De mens is dus of een kind van God (vrijgekocht!), en anders is hij een kind van de satan. Ook al beseffen velen dat misschien niet. Wie is onze V(/v)ader? God of de duivel? De keuze is aan de mens zelf!

   

De verzen 1 Joh. 3 : 8 – 9 laten dan ook zien dat Jezus Christus kwam om de werken des satans te verbreken: “Die de zonde doet, is uit de duivel; want de duivel zondigt van den beginne. Hiertoe is de Zoon van God geopenbaard, opdat Hij de werken des duivels verbreken zou. Een ieder, die uit God geboren is, die doet de zonde niet, want Zijn zaad blijft in hem; en hij kan niet zondigen, want hij is uit God geboren”. Een moeilijke tekst. Want zondigen wij dan niet meer? Paulus laat nota bene zien dat hij die strijd voerde (Rom. 7),  en dat in zijn vlees geen goed woont! Maar daar ligt ook het geheim. In 1 Joh. 3 : 9 staat: “Zijn zaad blijft in hem”. Die in Christus is, is een nieuw schepsel! Het oude is voorbij gegaan, het nieuwe is gekomen (2 Kor. 5 : 17). Door het onvergankelijke zaad (1 Petr. 1 : 23) zijn wij wederom geboren, en in Christus ziet de Vader ons gerechtvaardigd aan!

  

Daarom moest Jezus Christus Zijn bloed vergieten.

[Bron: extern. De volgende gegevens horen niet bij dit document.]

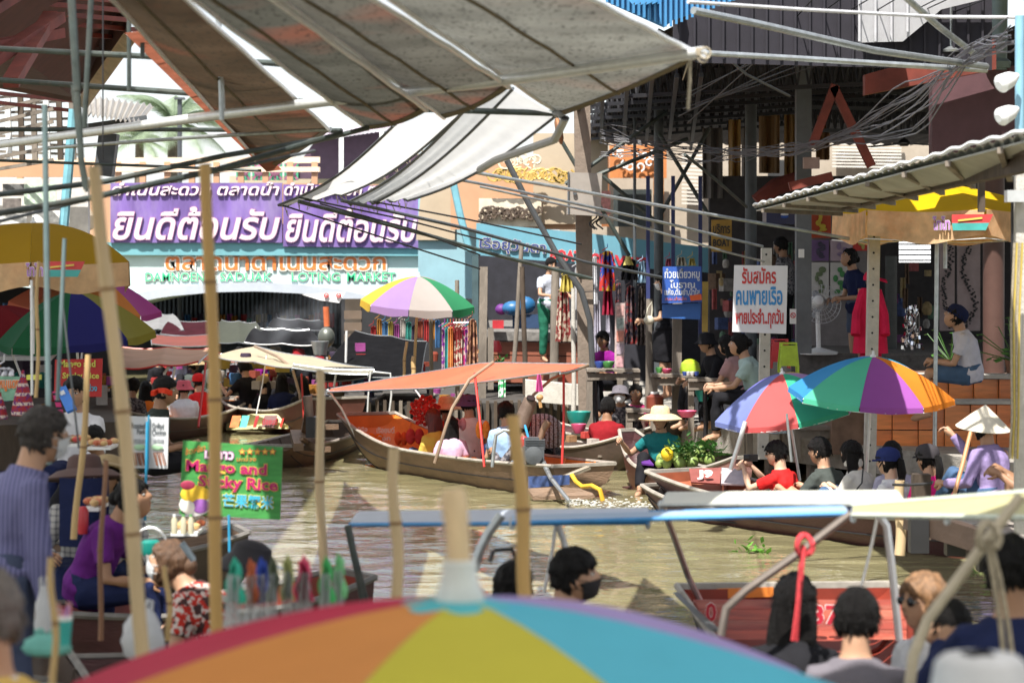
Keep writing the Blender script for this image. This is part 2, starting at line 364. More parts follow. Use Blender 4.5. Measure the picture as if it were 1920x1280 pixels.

Hij heeft ons verlost uit de klauwen van de de satan, de slang, de draak, die rond gaat als een briesende leeuw en verschijnt als een engel des lichts! Hij heeft ons VRIJGEKOCHT! Wij zijn verlost!

 

 

   

De verlossing van ons lichaam

 

Wij ZIJN dus vrijgekocht. Onze geest is levend geworden door Zijn Geest. Onze ziel is voor de eeuwigheid behouden (1 Kor. 3 : 15). De Bijbel laat echter ook zien dat er nog een verlossing ZAL plaatsvinden! En dat is de verlossing van ons lichaam. Daarvan leest u in Rom. 8 : 23 het volgende: “En niet alleen dit, maar ook wij zelf, die de eerstelingen des Geestes hebben, wij ook zelf, zeg ik, zuchten in onszelf, verwachtende de aanneming tot kinderen, namelijk de verlossing van ons lichaam”. Vervolgens zegt vers 29: “Want die Hij te voren gekend heeft, die heeft Hij ook tevoren verordineerd, het beeld van Zijn Zoon gelijkvormig te worden, opdat Hij de Eerstgeborene zij onder vele broeders”. Bij de Opname zullen we de Heere tegemoet gaan in de lucht (1 Thess. 4: 16, 17), we zullen veranderd worden in een ondeelbaar ogenblik (1 Kor. 15 : 52), we zullen Hem gelijk zijn! Tot die dag heeft Hij ons verzegeld met Zijn Geest (Ef. 4 : 30)! Daarom gedenken we het lijden en sterven van de Heere Jezus, zoals bij het gedeelte over het Avondmaal geschreven staat: “Totdat Hij komt” (1 Kor. 11 : 26).

 

Het graf is opengegaan. Jezus leeft en wij met Hem. Hij heeft ons verlost van de dood, en zal ons verlossen van de toorn Gods die over deze aarde zal komen. Dat wij Hem zullen blijven verwachten!